I nie chodzi tutaj o to żeby wykorzystywać czyjąś rodzinną tragedię do promowania diety opartej na produktach zwierzęcych, czy aby zniechęcać kogoś do diet wegańskiej, czy wegetariańskiej, bo wykorzystywanie tragedii do czegokolwiek, jest niedopuszczalne. Natomiast każda tragedia powinna zmuszać nas do refleksji nad jej przyczyną!

Po prostu pamiętajmy, że w naszych wyborach musimy odseparować motywacje ideologiczne od przesłanek zdrowotnych z założeniem, że zdrowie i dobro człowieka są ważniejsze od jakiejkolwiek ideologii.

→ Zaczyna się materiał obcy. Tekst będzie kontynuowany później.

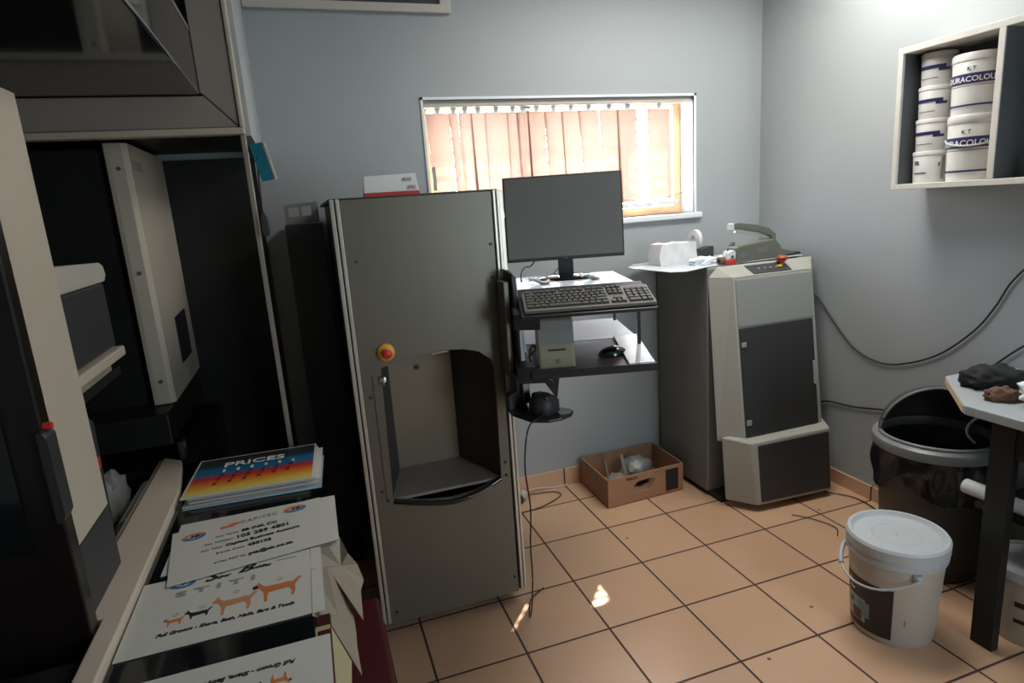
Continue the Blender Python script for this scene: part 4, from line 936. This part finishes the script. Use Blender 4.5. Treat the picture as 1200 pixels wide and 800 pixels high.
L(MB().lathe([(.001, BZ - .12), (.197, BZ - .10)], (0, 0, 0), 40), 'bag_inside', M['bag_black'], bn, smooth=60)

# ------------------------------------------------------------------ table at right
tb = thing('side_table', (1.4, -1.8, 0), 0, 'pale laminate table with chipped corner and black legs at the right edge', 'table')
TZ = .84
tp_pts = [(1.655, -1.215), (1.354, -1.215), (1.100, -1.472), (1.112, -2.75), (1.655, -2.75)]
MB().prism(tp_pts, TZ - .032, TZ, 'z').build('tabletop', M['table_top'], tb, bevel=.006)
nn = (Vector((1.100, -1.472, 0)) - Vector((1.354, -1.215, 0))).normalized(); ou = Vector((nn.y, -nn.x, 0)); ou = -ou if ou.dot(Vector((-1, 1, 0))) < 0 else ou
a_, b_ = Vector((1.346, -1.223, 0)), Vector((1.106, -1.466, 0))
MB().hexa([tuple(p + Vector((0, 0, z))) for z in (TZ - .029, TZ - .004) for p in (a_, b_, b_ + ou * .0015, a_ + ou * .0015)]).build('chipboard_edge', M['chipboard'], tb)
MB().box(1.117, 1.150, -1.625, -1.553, 0, TZ - .032).build('leg', M['black_mid'], tb, bevel=.002)
MB().box(1.117, 1.150, -2.65, -2.58, 0, TZ - .032).build('leg', M['black_mid'], tb, bevel=.002)
MB().box(1.60, 1.635, -2.65, -2.58, 0, TZ - .032).build('leg', M['black_mid'], tb, bevel=.002)
MB().box(1.60, 1.635, -1.47, -1.43, 0, TZ - .032).build('leg', M['black_mid'], tb, bevel=.002)
MB().box(1.124, 1.142, -2.58, -1.625, .70, TZ - .033).build('apron', M['black_mid'], tb)
MB().box(1.20, 1.64, -2.6, -1.47, .45, .468).build('lower_shelf', M['black_mid'], tb)
MB().box(1.150, 1.20, -2.6, -2.55, .45, .468).box(1.150, 1.20, -1.60, -1.57, .45, .468).build('shelf_bracket', M['black_mid'], tb)
tag(MB().lathe([(.018, 0), (.026, 0), (.026, .62), (.018, .62), (.018, 0)], (1.235, -2.03, .4950), 28, axis='y').build('paper_tube', M['paper'], smooth=40), 'white cardboard tube lying on the low shelf behind the black table leg', 'tube')
cable('cable', [(1.16, -1.49, .80), (1.15, -1.46, .76), (1.16, -1.45, .72), (1.2, -1.45, .68)], .004, 'short grey cable hanging below the chipped table corner', M['bin_grey'])
cl = MB().blob((1.36, -1.385, TZ + .030), .080, (1.30, .80, .60), .14, 4, 31, rz=-.5)
tag(cl.build('black_cloth', M['cloth_black'], smooth=60), 'crumpled black cloth lying on the pale table', 'cloth')
tag(MB().blob((1.235, -1.500, TZ + .018), .045, (1.1, .6, .65), .16, 4, 33, rz=-.6).build('brown_cloth', M['cloth_brown'], smooth=60), 'small brown rag between the black cloth and white tissue on the table', 'cloth')
tag(MB().blob((1.290, -1.605, TZ + .036), .080, (1.0, .9, .80), .24, 4, 35, rz=.3).build('white_tissue', M['tissue'], smooth=30), 'crumpled white tissue on the pale table at the right edge', 'tissue')

# ------------------------------------------------------------------ buckets on the floor
BKX, BKY = .945, -1.39
bk = thing('paint_bucket', (BKX, BKY, 0), math.atan2(-2.87 + 1.39, -.908 - .945) , 'big white paint bucket with lid, wire handle and black label on the tiles', 'bucket')
hb = .375
L(MB().lathe([(.001, 0), (.126, 0), (.131, .008), (.149, .30), (.150, .325), (.001, .325)], (0, 0, 0), 64), 'tub', M['pail'], bk, smooth=40)
L(MB().lathe([(.150, .30), (.156, .305), (.158, .318), (.153, .322), (.153, .332), (.160, .336), (.161, .368), (.155, .377), (.145, .377), (.139, .366), (.134, .362), (.08, .362), (.078, .3635), (.074, .3635), (.072, .362), (.001, .362)], (0, 0, 0), 72), 'lid', M['pail_bright'], bk, smooth=35)
L(MB().lathe([(.001, .3625), (.005, .3625), (.004, .3655), (.001, .366)], (0, 0, 0), 16), 'lid_nub', M['pail_bright'], bk, smooth=35)
def lab(r0, z0, r1, z1, a0, a1, m, nm, off=.0008, par=bk):
    n = max(4, int((a1 - a0) / .08))
    return L(MB().lathe([(r0 + off, z0), (r1 + off, z1)], (0, 0, 0), n, a0, a1), nm, m, par, smooth=60)
rz_ = lambda z: .1312 + (z - .008) / .292 * .018
def L2(z0, z1, a0, a1, m, nm, off): return lab(rz_(z0), z0, rz_(z1), z1, a0, a1, m, nm, off)
L2(.025, .222, -1.35, .02, M['ink'], 'label', .0008)
L2(.050, .142, -1.35, -.62, mat('label_pale_green', (.33, .40, .38), .5), 'label_picture', .0014)
L2(.075, .135, -.85, -.50, mat('label_sky', (.16, .28, .36), .5), 'label_picture', .0019)
L2(.055, .095, -1.02, -.72, mat('label_maroon', (.06, .025, .025), .5), 'label_picture', .0024)
L2(.105, .125, -1.15, -1.0, M['ink_navy'], 'label_picture', .0024)
L2(.09, .115, .28, .31, M['ink_grey'], 'scratch', .0009)
curved_text(bk, 'Fine', .024, M['ink_white'], rz_(.19) + .0014, .192, -1.08); curved_text(bk, 'Super', .013, M['ink_white'], rz_(.165) + .0014, .166, -1.05)
hp = []
for k in range(21):
    u = k / 20; a = -1.75 + u * 2.2
    hp.append(((.165 + .016 * math.sin(PI * u)) * math.cos(a), (.165 + .016 * math.sin(PI * u)) * math.sin(a), .285 - .060 * math.sin(PI * min(1, u * 1.0))))
L(MB().tube(hp, .0042, 8, 2), 'handle', M['pail_bright'], bk, smooth=60)
L(MB().tube(hp[1:6], .0085, 10, 2), 'handle_grip', M['pail_bright'], bk, smooth=60)
for a in (-1.75, .45): L(MB().cyl((.150 * math.cos(a), .150 * math.sin(a), .270), .014, .03, 16), 'handle_lug', M['pail_bright'], bk)
b2_ = thing('paint_bucket', (1.335, -1.60, 0), math.atan2(-2.87 + 1.6, -.908 - 1.335), 'white lidded bucket on the tiles behind the black table leg', 'bucket')
L(MB().lathe([(.001, 0), (.108, 0), (.112, .008), (.124, .245), (.001, .245)], (0, 0, 0), 48), 'tub', M['pail'], b2_, smooth=40)
L(MB().lathe([(.124, .235), (.131, .24), (.132, .272), (.126, .280), (.118, .280), (.114, .272), (.001, .272)], (0, 0, 0), 48), 'lid', M['pail_bright'], b2_, smooth=35)
lab(.1195, .145, .1205, .165, -.35, .1, M['ink'], 'printed_bar', .0008, b2_); lab(.1165, .085, .1172, .10, -.35, .05, M['ink'], 'printed_bar', .0008, b2_)
lab(.113, .02, .121, .20, -1.3, -.95, M['ink_navy'], 'printed_label', .0008, b2_)
L(MB().tube([(.134 * math.cos(a), .134 * math.sin(a), .215 + .03 * math.sin(4 * a)) for a in (-1.8, -1.5, -1.25, -1.0)], .006, 8, 4), 'handle', M['pail_bright'], b2_, smooth=60)

# ------------------------------------------------------------------ outside: eave that shades the upper window, ground
struct('exterior_eave', MB().box(-2.2, 3.2, YB + .2, YB + .43, 2.42, 2.48), M['sky_board'])
struct('exterior_ground', MB().box(-8, 8, YB + .4, 12, -.3, -.2), M['sky_board'])

# ------------------------------------------------------------------ light
w = bpy.data.worlds.new('sky'); scene.world = w; w.use_nodes = True
t = w.node_tree; t.nodes.clear()
bgn = t.nodes.new('ShaderNodeBackground'); wo = t.nodes.new('ShaderNodeOutputWorld')
sky = t.nodes.new('ShaderNodeTexSky'); sky.sky_type = 'NISHITA'; sky.sun_disc = False; sky.sun_elevation = math.radians(52); sky.sun_rotation = math.radians(40); sky.dust_density = 3.
mixc = t.nodes.new('ShaderNodeMix'); mixc.data_type = 'RGBA'; mixc.inputs['Factor'].default_value = .6; mixc.inputs['B'].default_value = (.30, .32, .34, 1)
t.links.new(sky.outputs[0], mixc.inputs['A']); t.links.new(mixc.outputs['Result'], bgn.inputs['Color'])
bgn.inputs['Strength'].default_value = 8.0
t.links.new(bgn.outputs[0], wo.inputs[0])
sd = Vector((-.84, -1.04, -1.68)).normalized()
sl = bpy.data.lights.new('sun', 'SUN'); sl.energy = 17; sl.angle = math.radians(.6); sl.color = (1, .93, .82)
so = bpy.data.objects.new('sun', sl); COL.objects.link(so); so.rotation_euler = sd.to_track_quat('-Z', 'Y').to_euler(); so.location = (3, 3, 5)
def area(name, loc, target, sx, sy, e, col):
    l = bpy.data.lights.new(name, 'AREA'); l.shape = 'RECTANGLE'; l.size = sx; l.size_y = sy; l.energy = e; l.color = col
    o = bpy.data.objects.new(name, l); COL.objects.link(o); o.location = loc
    o.rotation_euler = (Vector(target) - Vector(loc)).to_track_quat('-Z', 'Y').to_euler(); return o
area('rear_fill_light', (.80, YF + .02, 1.45), (-.3, -1, 1.4), 1.3, 1.5, 42.0, (.76, .89, 1.0))  # unseen fill light added before the solid wall behind the camera
area('overhead_fill_light', (.95, -.74, ZC - .03), (.95, -.82, 0), 1.3, .50, 27, (1.0, .985, .95))  # assumed overhead source, added to stand in for window light

# ------------------------------------------------------------------ camera
cam = bpy.data.cameras.new('camera'); co = bpy.data.objects.new('camera', cam); COL.objects.link(co); scene.camera = co
R = Matrix(((0.94511575, -0.31941284, -0.06878705), (-0.13271571, -0.18291109, -0.97413042), (0.29856785, 0.92979512, -0.21526326)))
rot = Matrix((R[0], -R[1], -R[2])).transposed()
co.matrix_world = Matrix.Translation((-0.90784728, -2.86875117, 1.59313443)) @ rot.to_4x4()
cam.sensor_fit = 'HORIZONTAL'; cam.sensor_width = 36; cam.lens = 725.97 / 1200 * 36; cam.clip_start = .02
scene.view_settings.view_transform = 'Standard'; scene.view_settings.look = 'None'
scene.view_settings.gamma = 1; scene.view_settings.exposure = .45; scene.view_settings.use_curve_mapping = False
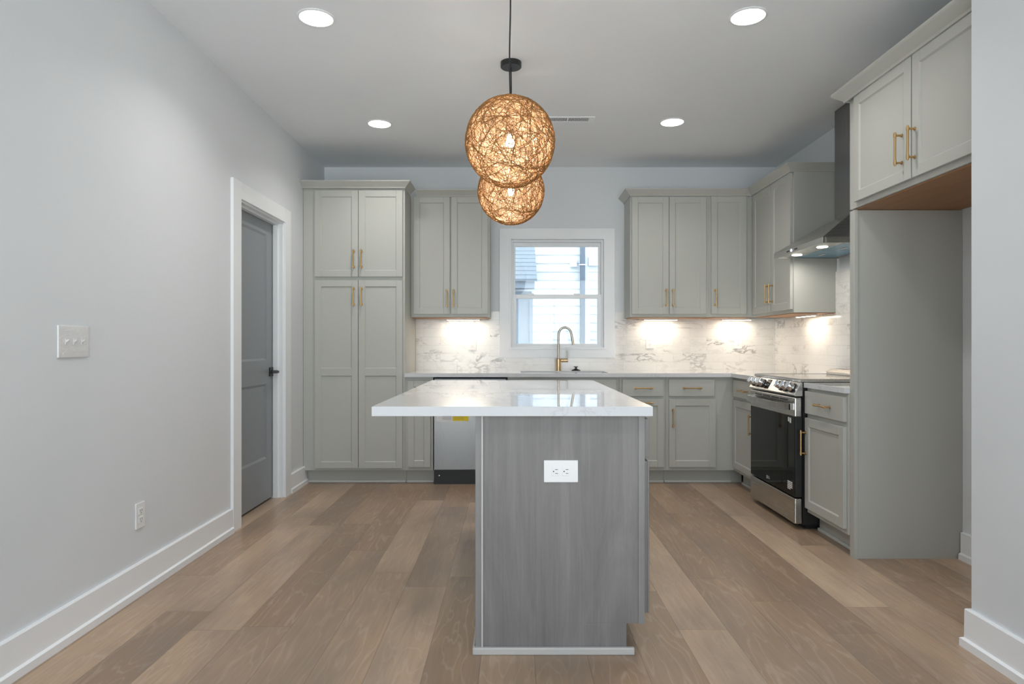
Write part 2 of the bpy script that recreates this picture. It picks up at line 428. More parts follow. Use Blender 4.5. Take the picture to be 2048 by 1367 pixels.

Nie walczmy z naturalnym porządkiem świata, tylko dlatego, ze coś jest modne, a do końca tego nie rozumiemy. Edukujmy siebie i innych, ale błagam róbmy to obiektywnie, a nie tendencyjnie.

Weganizm nie jest obiektywny. Ludzie, którzy stosują się do jego zasad stanowią zaledwie 8,5% naszego społeczeństwa i nie powinni swoich poglądów narzucać zdecydowanej większości czyli pozostałym 91,5%, bo wbrew temu co sami o sobie myślą nie są żadną awangardą, czy forpocztą właściwych zmian, a są jedynie ofiarami mody. A moda ma to do siebie, że przemija…

W zdrowej diecie człowieka jest miejsce i dla soi, marchewki, rukoli, czy roszponki, jak i schabowego, steka wołowego, jajecznicy, sera masła i mleka.

Jedzmy wszystko, byle z umiarem i zachowaniem zdrowych proporcji.